*Task description:* Search the data for the string "scene" and extract every line where it appears.
BEGIN Supplied data
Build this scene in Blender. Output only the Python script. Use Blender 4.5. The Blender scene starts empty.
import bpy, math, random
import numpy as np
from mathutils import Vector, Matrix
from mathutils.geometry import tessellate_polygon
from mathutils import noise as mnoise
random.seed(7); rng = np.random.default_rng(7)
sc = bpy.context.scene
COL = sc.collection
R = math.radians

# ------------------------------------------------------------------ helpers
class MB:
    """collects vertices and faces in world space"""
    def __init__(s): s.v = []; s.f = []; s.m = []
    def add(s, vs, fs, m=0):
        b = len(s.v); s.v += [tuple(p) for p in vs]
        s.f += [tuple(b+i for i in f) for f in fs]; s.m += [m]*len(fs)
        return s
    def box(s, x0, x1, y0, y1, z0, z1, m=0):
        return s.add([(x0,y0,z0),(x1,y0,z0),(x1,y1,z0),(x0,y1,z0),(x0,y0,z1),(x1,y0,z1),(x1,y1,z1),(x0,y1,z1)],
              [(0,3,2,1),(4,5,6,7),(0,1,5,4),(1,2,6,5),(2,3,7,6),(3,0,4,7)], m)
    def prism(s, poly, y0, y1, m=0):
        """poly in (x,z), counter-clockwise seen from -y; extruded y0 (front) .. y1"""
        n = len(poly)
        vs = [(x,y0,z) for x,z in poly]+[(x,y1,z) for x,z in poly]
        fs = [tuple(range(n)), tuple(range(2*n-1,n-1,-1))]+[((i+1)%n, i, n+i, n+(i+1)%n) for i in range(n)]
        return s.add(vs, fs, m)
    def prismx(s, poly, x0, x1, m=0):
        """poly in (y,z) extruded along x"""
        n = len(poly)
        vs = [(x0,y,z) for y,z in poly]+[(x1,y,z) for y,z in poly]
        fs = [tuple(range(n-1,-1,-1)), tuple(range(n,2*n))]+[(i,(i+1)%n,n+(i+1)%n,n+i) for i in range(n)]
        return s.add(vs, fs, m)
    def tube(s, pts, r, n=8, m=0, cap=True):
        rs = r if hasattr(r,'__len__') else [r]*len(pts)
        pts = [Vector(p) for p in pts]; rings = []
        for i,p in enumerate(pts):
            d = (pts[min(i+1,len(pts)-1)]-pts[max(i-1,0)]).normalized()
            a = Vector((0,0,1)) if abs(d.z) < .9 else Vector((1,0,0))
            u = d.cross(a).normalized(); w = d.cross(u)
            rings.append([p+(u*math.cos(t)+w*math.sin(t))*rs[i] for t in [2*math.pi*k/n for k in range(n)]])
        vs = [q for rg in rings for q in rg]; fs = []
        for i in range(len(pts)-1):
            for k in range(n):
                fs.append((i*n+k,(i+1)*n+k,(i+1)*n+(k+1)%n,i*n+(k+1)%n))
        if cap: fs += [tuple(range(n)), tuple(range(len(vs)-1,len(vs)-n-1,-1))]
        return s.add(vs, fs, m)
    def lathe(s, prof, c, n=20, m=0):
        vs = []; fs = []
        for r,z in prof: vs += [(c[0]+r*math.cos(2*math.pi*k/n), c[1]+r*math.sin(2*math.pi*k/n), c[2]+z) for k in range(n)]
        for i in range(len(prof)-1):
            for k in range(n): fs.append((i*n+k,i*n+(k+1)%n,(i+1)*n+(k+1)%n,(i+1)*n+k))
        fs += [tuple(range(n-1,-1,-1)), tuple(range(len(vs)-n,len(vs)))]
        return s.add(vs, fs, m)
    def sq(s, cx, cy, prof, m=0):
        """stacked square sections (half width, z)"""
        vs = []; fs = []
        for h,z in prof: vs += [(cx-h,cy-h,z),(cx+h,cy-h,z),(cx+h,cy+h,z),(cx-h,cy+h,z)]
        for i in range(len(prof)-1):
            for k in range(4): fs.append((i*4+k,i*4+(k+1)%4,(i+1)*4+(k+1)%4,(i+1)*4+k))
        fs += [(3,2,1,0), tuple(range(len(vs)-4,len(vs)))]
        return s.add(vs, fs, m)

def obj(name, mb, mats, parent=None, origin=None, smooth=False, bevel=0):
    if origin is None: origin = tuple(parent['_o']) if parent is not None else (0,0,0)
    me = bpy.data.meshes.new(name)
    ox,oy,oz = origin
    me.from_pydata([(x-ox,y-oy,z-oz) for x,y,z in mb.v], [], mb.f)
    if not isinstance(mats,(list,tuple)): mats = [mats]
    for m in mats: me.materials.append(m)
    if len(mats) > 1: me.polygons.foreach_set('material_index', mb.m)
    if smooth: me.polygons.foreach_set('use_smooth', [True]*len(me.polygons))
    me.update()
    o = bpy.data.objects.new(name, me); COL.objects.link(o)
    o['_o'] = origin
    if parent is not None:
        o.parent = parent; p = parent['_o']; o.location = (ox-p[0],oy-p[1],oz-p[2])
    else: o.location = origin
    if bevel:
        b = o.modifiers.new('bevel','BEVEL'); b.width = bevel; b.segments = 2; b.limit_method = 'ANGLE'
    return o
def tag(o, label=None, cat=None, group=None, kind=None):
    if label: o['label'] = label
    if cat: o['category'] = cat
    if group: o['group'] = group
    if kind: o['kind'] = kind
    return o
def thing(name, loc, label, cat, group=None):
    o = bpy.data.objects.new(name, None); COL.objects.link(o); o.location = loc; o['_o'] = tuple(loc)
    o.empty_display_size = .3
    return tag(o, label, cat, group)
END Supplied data
*In response:*
Build this scene in Blender. Output only the Python script. Use Blender 4.5. The Blender scene starts empty.
sc = bpy.context.scene